-------- Supplied data

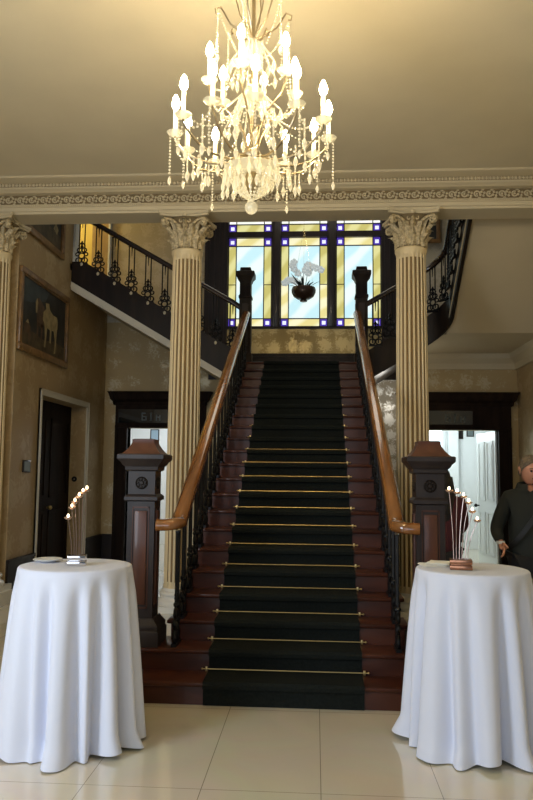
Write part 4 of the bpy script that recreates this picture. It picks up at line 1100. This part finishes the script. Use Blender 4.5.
def person(loc, rot, label, J, H, shirt, trousers, hair, headrot):
    p = thing('person', label, 'person', loc)
    W4 = Matrix.Translation(loc) @ Matrix.Rotation(rot, 4, 'Z')
    w = lambda v: W4 @ Vector(v)
    # continuous body: torso, neck, arms, legs (skin)
    names = list(J.keys()); idx = {n: i for i, n in enumerate(names)}
    E_ = [('pelvis','waist'),('waist','chest'),('chest','neckb'),('neckb','neckt')]
    for s in 'LR': E_ += [('chest','sh'+s),('sh'+s,'el'+s),('el'+s,'wr'+s),('pelvis','hip'+s),('hip'+s,'kn'+s),('kn'+s,'an'+s),('an'+s,'to'+s)]
    rad = {'pelvis':(.135,.095),'waist':(.14,.10),'chest':(.155,.115),'neckb':(.062,.062),'neckt':(.055,.06)}
    for s in 'LR': rad.update({'sh'+s:.062,'el'+s:.044,'wr'+s:.028,'hip'+s:.088,'kn'+s:.055,'an'+s:.030,'to'+s:.018})
    J = dict(J)
    for s in 'LR': J['to'+s] = (J['an'+s][0], -.06, .05)
    edges = [(idx[a], idx[b]) for a, b in E_]
    m = MB(); b = skin([w(J[n]) for n in names], edges, [rad[n] for n in names]); m.add(b); b.free()
    hc = Vector(J['neckt'])+Vector((0,-.025,.105)); HM = W4 @ Matrix.Translation(hc) @ headrot
    head_bm(m, HM)
    for s, mir in (('L',1),('R',-1)):
        a = Vector(J['el'+s]); c = Vector(J['wr'+s]); z = (a-c).normalized(); x = Vector((0,-1,0)); y = z.cross(x).normalized(); x = y.cross(z).normalized()
        Mh = Matrix.Identity(4)
        # palm faces the thigh, thumb forward (-y)
        Mh.col[0] = (*x, 0); Mh.col[1] = (*(z.cross(x)), 0); Mh.col[2] = (*z, 0); Mh.col[3] = (*c, 1)
        sgn = 1 if (Mh.col[1].to_3d().x*(1 if s == 'L' else -1)) < 0 else -1
        hand_bm(m, W4 @ Mh, 1, .45*sgn)
    obj('body', m, M['skin'], p, smooth=80)
    # clothing: same skeleton, slightly larger
    jn = ['chest','waist','pelvis','neckb','shL','elL','wrL','shR','elR','wrR']; jx = {n: i for i, n in enumerate(jn)}
    jj = dict(J); 
    for s in 'LR': jj['wr'+s] = tuple(Vector(J['wr'+s]).lerp(Vector(J['el'+s]), .06))
    jj['pelvis'] = tuple(Vector(J['pelvis'])-Vector((0,0,.13))); jj['neckb'] = tuple(Vector(J['neckb'])+Vector((0,0,.035)))
    je = [('chest','waist'),('waist','pelvis'),('chest','neckb'),('chest','shL'),('shL','elL'),('elL','wrL'),('chest','shR'),('shR','elR'),('elR','wrR')]
    jr = {'chest':(.175,.135),'waist':(.18,.14),'pelvis':(.205,.16),'neckb':(.070,.072)}
    for s in 'LR': jr.update({'sh'+s:.078,'el'+s:.060,'wr'+s:.042})
    m = MB(); b = skin([w(jj[n]) for n in jn], [(jx[a], jx[c]) for a, c in je], [jr[n] for n in jn]); m.add(b); b.free()
    obj('jacket' if shirt is M['jacket'] else 'shirt', m, shirt, p, smooth=80)
    m = MB(); tn = ['pelvis','hipL','knL','anL','hipR','knR','anR']; tx = {n: i for i, n in enumerate(tn)}
    te = [('pelvis','hipL'),('hipL','knL'),('knL','anL'),('pelvis','hipR'),('hipR','knR'),('knR','anR')]
    b = skin([w(J[n]) for n in tn], [(tx[a], tx[c]) for a, c in te], [(.162,.122),.100,.074,.064,.100,.074,.064]); m.add(b); b.free()
    obj('trousers', m, trousers, p, smooth=80)
    for s in 'LR':
        a = Vector(J['an'+s]); m = MB()
        b = skin([w((a.x, a.y+.05, .042)), w((a.x, a.y-.04, .045)), w((a.x, a.y-.14, .036)), w((a.x, a.y-.20, .030))], [(0,1),(1,2),(2,3)], [(.046,.05),(.050,.050),(.050,.040),(.038,.030)]); m.add(b); b.free()
        for v in m.bm.verts: v.co.z = max(.003, v.co.z)
        obj('shoe', m, M['shoe'], p, smooth=80)
    return p, HM, w
def joints(h, arms):
    J = {'pelvis':(0,0,.93*h),'waist':(0,0,1.10*h),'chest':(0,.01,1.32*h),'neckb':(0,.015,1.47*h),'neckt':(0,.0,1.545*h)}
    for s, q in (('L',-1),('R',1)):
        J['sh'+s] = (q*.175,.01,1.415*h); J['el'+s], J['wr'+s] = arms[s]
        J['hip'+s] = (q*.095,0,.88*h); J['kn'+s] = (q*.11,-.01,.49*h); J['an'+s] = (q*.12,.03,.09); J['to'+s] = (q*.13,-.12,.045)
    return J
# man at the right edge: his arm on the left of the picture hangs down
J = joints(1.0, {'L':((-.275,.03,1.15),(-.255,-.06,.93+.12)), 'R':((.28,.03,1.15),(.27,-.05,.92))})
hr = Matrix.Rotation(.25, 4, 'Z') @ Matrix.Rotation(.12, 4, 'X')
p1, HM, w = person((2.005, 6.35, 0), 0, 'man with greying hair in dark jacket and crossbody strap at the right edge', J, 1.75, M['jacket'], M['trouser'], M['hair_grey'], hr)
def hair_cap(m, HM, low, thick, zfront, fall=0):
    def f(u, v):
        th = 2*PI*u; y = -math.cos(th); front = max(0, -y)**.6
        zend = low*(1-front)+zfront*front
        ph = v*math.acos(max(-1, min(1, zend/.118)))
        k = 1+thick+.02*math.sin(th*9)*math.sin(v*8)
        X = math.sin(ph)*math.sin(th)*.079*k; Y = -math.sin(ph)*math.cos(th)*.100*k; Z = math.cos(ph)*.119*k
        if v > .97: X *= .95; Y *= .95
        return HM @ Vector((X, Y, Z))
    m.grid(f, 40, 16, True)
m = MB(); hair_cap(m, HM, -.045, .10, .066); obj('hair', m, M['hair_grey'], p1, smooth=80)
for sx in (-1, 1):
    m = MB(); m.ball(HM @ Vector((sx*.031, -.083, .004)), .0105, 10, 8); m.ball(HM @ Vector((sx*.031, -.0915, .004)), .005, 8, 6); obj('eye', m, M['dark'], p1)
m = MB()
P = [(.13,.10,1.46),(.145,-.02,1.485),(.11,-.115,1.42),(.02,-.165,1.30),(-.08,-.165,1.17),(-.16,-.13,1.06),(-.20,-.03,1.0)]
m.sweep([w(q) for q in P], [(-.02,-.004),(.02,-.004),(.02,.004),(-.02,.004)], (0,-1,.3)); obj('strap', m, M['strap'], p1)
m = MB(); nb = Vector(J['neckb'])
col = [(math.cos(a), math.sin(a)) for a in [-PI/2+.35+i*(2*PI-.7)/20 for i in range(21)]]
G0 = [[m.bm.verts.new(w(nb+Vector((cx_*r, cy_*r*1.02, z+.012*cy_)))) for cx_, cy_ in col] for r, z in ((.105,.0),(.085,.045),(.078,.075),(.092,.068),(.112,.015))]
for ga, gb in zip(G0, G0[1:]):
    for i in range(20): m.face([ga[i], ga[i+1], gb[i+1], gb[i]])
obj('collar', m, M['jacket'], p1, smooth=60)
for sx in (-1, 1):
    m = MB(); m.tube([HM @ Vector((sx*x_, -y_, z_)) for x_, y_, z_ in ((.014,.096,.020),(.030,.094,.026),(.048,.080,.022))], .004, 6); obj('eyebrow', m, M['hair_grey'], p1)
m = MB(); m.tube([HM @ Vector((x_, -y_, -.0595)) for x_, y_ in ((-.022,.083),(-.01,.092),(.01,.092),(.022,.083))], .003, 6); obj('mouth', m, M['maroon'], p1)
m = MB(); c = w((-.257,-.055,1.055)); m.lathe([(.034,-.012),(.036,0),(.034,.012)], 16, c); obj('cuff', m, M['china'], p1)
# woman behind the right newel post, facing away
J2 = joints(.94, {'L':((-.20,-.02,1.10),(-.08,-.17,1.02)), 'R':((.20,-.02,1.10),(.08,-.17,1.0))})
p2, HM2, w2_ = person((1.435, 7.25, 0), 3.1, 'person with long black hair in a maroon shirt standing behind the right newel post', J2, 1.65, M['maroon'], M['trouser'], M['hair_black'], Matrix.Identity(4))
m = MB(); hair_cap(m, HM2, -.07, .12, .06)
hc = Vector(J2['neckt'])+Vector((0,-.025,.105))
def fall(u, v):
    a = (u-.5)*PI*1.25; rx = .10+.10*v; z = hc.z+.03-.62*v
    return w2_((math.sin(a)*rx, hc.y+.02+math.cos(a)*(.092+.035*math.sin(v*PI)), z))
def fall2(u, v):
    a = (u-.5)*PI*1.2; rx = .07+.085*v; z = hc.z+.03-.48*v
    return w2_((math.sin(a)*rx, hc.y+.01+math.cos(a)*(.07+.02*math.sin(v*PI)), z))
m.grid(fall, 24, 16); m.grid(fall2, 24, 16); obj('hair', m, M['hair_black'], p2, smooth=80)

# ------------------------------------------------------------------ lights
def area(name, loc, target, sx, sy, power, col):
    l = bpy.data.lights.new(name, 'AREA'); l.shape = 'RECTANGLE'; l.size = sx; l.size_y = sy; l.energy = power; l.color = col
    o = bpy.data.objects.new(name, l); C.objects.link(o); o.location = loc
    o.rotation_euler = (Vector(target)-Vector(loc)).to_track_quat('-Z', 'Y').to_euler(); return o
def point(name, loc, power, col, r=.1):
    l = bpy.data.lights.new(name, 'POINT'); l.energy = power; l.color = col; l.shadow_soft_size = r
    o = bpy.data.objects.new(name, l); C.objects.link(o); o.location = loc; return o
area('front_daylight', (-1.2, -3.4, 2.3), (0, 5, 1.5), 5.0, 3.2, 120, (.76,.87,1))
area('side_daylight', (-3.9, 1.2, 2.2), (0, 4.6, 1.0), 2.2, 2.6, 265, (.76,.87,1))
point('left_room_light', (-2.6, 14.8, 2.6), 55, (.93,.97,1), .3)
point('right_room_light', (2.5, 14.8, 2.6), 75, (.85,.97,1), .3)
point('under_landing_fill', (1.5, 12.1, 2.9), 9, (1,.95,.85), .1)  # added light with no lamp there, brightens the silver wallpaper
point('corridor_light', (-4.9, 12.2, 6.7), 60, (1,.85,.45), .2)
area('stairwell_skylight', (.4, 11.2, 7.5), (.4, 11.2, 0), 3, 2, 34, (1,.93,.78))

wd = bpy.data.worlds.new('world'); SC.world = wd; wd.use_nodes = True
wd.node_tree.nodes['Background'].inputs[0].default_value = (.75,.87,1,1); wd.node_tree.nodes['Background'].inputs[1].default_value = .12

# ------------------------------------------------------------------ camera
cam = bpy.data.cameras.new('camera'); co = bpy.data.objects.new('camera', cam); C.objects.link(co)
cam.sensor_fit = 'VERTICAL'; cam.sensor_height = 24; cam.lens = 736.4/800*24
yaw, pitch, roll = .0669, .0982, .0104
fw = Vector((-math.sin(yaw)*math.cos(pitch), math.cos(yaw)*math.cos(pitch), math.sin(pitch)))
r0 = Vector((math.cos(yaw), math.sin(yaw), 0)); u0 = r0.cross(fw)
rt = math.cos(roll)*r0+math.sin(roll)*u0; up = -math.sin(roll)*r0+math.cos(roll)*u0
co.matrix_world = Matrix(((rt.x, up.x, -fw.x, .2155), (rt.y, up.y, -fw.y, 0), (rt.z, up.z, -fw.z, 1.609), (0,0,0,1)))
cam.clip_start = .05
SC.camera = co
SC.view_settings.view_transform = 'Standard'
SC.view_settings.look = 'None'
SC.view_settings.exposure = 0
SC.cycles.use_denoising = True
SC.cycles.max_bounces = 8
SC.cycles.sample_clamp_indirect = 4
SC.cycles.caustics_reflective = False; SC.cycles.caustics_refractive = False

----------------

Work to be completed: Using the material above, report each line where "picture" occurs.

Problem solution:
Write part 4 of the bpy script that recreates this picture. It picks up at line 1100. This part finishes the script. Use Blender 4.5.
# man at the right edge: his arm on the left of the picture hangs down